Bidt vurig Mijn kinderen tot Jezus’ Heilig Hart, dat hierin spoedig verandering komt.
Moge de H.Geest de harten treffen van dezen Zijner Medebroeders in Christus, want niet alleen de gewone mens, maar inzonderheid de Priesters hebben de grote plicht, om de liefde aan hunne Medebroeders uit te stralen en door te geven.
Kinderen, allen brandt gij van verlangen om wederom deze Geestelijke Leider, de Trouwe Zoon van Uw Moeder de H.Kerk, terug te zien komen in uw gezamenlijke bijeenkomsten.
Vraag tijdens uw gebeden tot de H.Geest, om Licht en Wetenschap voor de Commissieleden ‘Berlicum’, zodat zij in alle oprechtheid en liefde die uitspraak zullen doen, dat er eindelijk toestemming zal worden verleend van niet alleen gezamenlijk gebed, maar dat u ook de gratie mag ontvangen voor het opdragen van Jezus Heilig Kruisoffer, de Heilige Mis.

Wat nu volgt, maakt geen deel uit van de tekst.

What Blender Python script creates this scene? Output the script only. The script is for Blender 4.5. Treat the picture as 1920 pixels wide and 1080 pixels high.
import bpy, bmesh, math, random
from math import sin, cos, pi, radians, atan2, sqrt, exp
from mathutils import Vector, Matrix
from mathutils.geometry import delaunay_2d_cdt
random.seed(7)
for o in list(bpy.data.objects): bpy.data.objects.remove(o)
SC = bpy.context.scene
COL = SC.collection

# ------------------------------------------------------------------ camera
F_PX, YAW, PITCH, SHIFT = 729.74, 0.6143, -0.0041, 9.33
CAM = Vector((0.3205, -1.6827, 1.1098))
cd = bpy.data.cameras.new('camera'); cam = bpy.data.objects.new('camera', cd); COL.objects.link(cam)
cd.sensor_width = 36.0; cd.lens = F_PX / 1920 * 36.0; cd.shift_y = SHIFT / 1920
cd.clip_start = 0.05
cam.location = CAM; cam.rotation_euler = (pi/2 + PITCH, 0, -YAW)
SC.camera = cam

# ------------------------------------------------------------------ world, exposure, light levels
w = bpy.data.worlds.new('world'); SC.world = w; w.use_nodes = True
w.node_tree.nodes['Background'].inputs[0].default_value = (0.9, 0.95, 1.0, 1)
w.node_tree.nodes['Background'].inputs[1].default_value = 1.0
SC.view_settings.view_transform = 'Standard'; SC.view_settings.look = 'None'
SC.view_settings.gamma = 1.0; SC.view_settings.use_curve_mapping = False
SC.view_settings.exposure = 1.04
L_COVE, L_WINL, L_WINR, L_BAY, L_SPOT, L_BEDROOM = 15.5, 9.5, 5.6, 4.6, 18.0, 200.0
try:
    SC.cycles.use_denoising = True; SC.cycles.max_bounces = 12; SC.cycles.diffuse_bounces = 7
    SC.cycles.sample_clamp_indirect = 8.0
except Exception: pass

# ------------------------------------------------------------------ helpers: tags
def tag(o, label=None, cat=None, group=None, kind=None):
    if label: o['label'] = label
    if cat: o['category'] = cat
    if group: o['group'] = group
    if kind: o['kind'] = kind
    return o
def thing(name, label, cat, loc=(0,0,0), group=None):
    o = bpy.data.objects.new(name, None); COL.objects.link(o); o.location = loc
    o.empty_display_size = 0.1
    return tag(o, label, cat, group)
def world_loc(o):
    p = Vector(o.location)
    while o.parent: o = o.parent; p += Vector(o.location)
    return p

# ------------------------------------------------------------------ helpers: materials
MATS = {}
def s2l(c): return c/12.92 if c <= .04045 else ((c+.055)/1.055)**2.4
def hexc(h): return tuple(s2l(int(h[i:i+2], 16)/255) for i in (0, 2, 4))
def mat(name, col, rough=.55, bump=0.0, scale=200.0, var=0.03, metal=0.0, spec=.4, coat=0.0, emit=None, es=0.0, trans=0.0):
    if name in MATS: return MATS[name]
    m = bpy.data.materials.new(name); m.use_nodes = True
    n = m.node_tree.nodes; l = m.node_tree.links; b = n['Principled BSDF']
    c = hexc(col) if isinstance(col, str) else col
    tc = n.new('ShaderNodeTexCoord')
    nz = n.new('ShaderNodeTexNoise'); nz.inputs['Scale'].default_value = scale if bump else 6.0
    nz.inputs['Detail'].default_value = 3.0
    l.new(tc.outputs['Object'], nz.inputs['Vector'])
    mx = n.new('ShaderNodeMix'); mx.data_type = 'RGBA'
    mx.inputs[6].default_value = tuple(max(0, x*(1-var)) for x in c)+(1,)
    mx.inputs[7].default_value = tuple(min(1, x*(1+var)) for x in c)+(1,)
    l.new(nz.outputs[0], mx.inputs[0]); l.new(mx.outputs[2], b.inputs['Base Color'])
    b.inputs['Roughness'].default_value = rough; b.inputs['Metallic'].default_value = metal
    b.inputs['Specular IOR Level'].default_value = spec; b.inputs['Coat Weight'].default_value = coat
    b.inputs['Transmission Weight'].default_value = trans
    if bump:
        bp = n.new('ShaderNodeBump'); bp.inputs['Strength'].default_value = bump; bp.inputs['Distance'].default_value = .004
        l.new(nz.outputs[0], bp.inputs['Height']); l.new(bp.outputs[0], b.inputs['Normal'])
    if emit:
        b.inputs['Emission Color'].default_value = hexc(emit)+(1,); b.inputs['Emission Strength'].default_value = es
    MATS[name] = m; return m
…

Velen van u zien uit naar een persoonlijke Biecht, die als een waar Genot beleefd wordt, na het ootmoedig uitspreken van de schulden, gebreken en tekorten in Liefde en plichten.
Wanneer gij moeilijkheden hebt in uw beslissing, raadpleeg Hem, Uwen Heer en Meester, in iedere gewichtige aangelegenheid.
Dit is het middel om uit de Heilige Communie nut te trekken tot uw voortgang in de deugd. Mistrouw dat hevig verlangen naar het goede, het is vol eigenliefde en begeerte om iets te zijn.
Ach hoeveel beter is het, klein en nederig, zonder opzien baren te leven en te spreken : “Heer ik ben slechts wat ik werkelijk ben in Uw Ogen en daar ik niets ben voor U, zo ben ik ook niets voor de mensen “.
Neem de kleine vernederingen die zich voordoen gewillig aan, dan valt alles lichter. De nederigheid wortelt in een levendig geloof en in een ware kennis van de Heer en uzelve.
Ziet gij niet reeds die donkere schaduw, den laatsten sluier, die alles bedekt, over u neervallen ?
Had u den ootmoed van Jezus in Het Allerheiligste Sacrament goed overwogen, dan zou de oefening dezer deugd u niet zo moeilijk vallen.
Laat Jezus u na dit leven niet tevergeefs roepen : “Komt gezegende Mijns Vaders, neem bezit van Zijn Rijk “.
Ontvangt nu de Zegen van Mijn Priesterzoon en van Mij, Maria.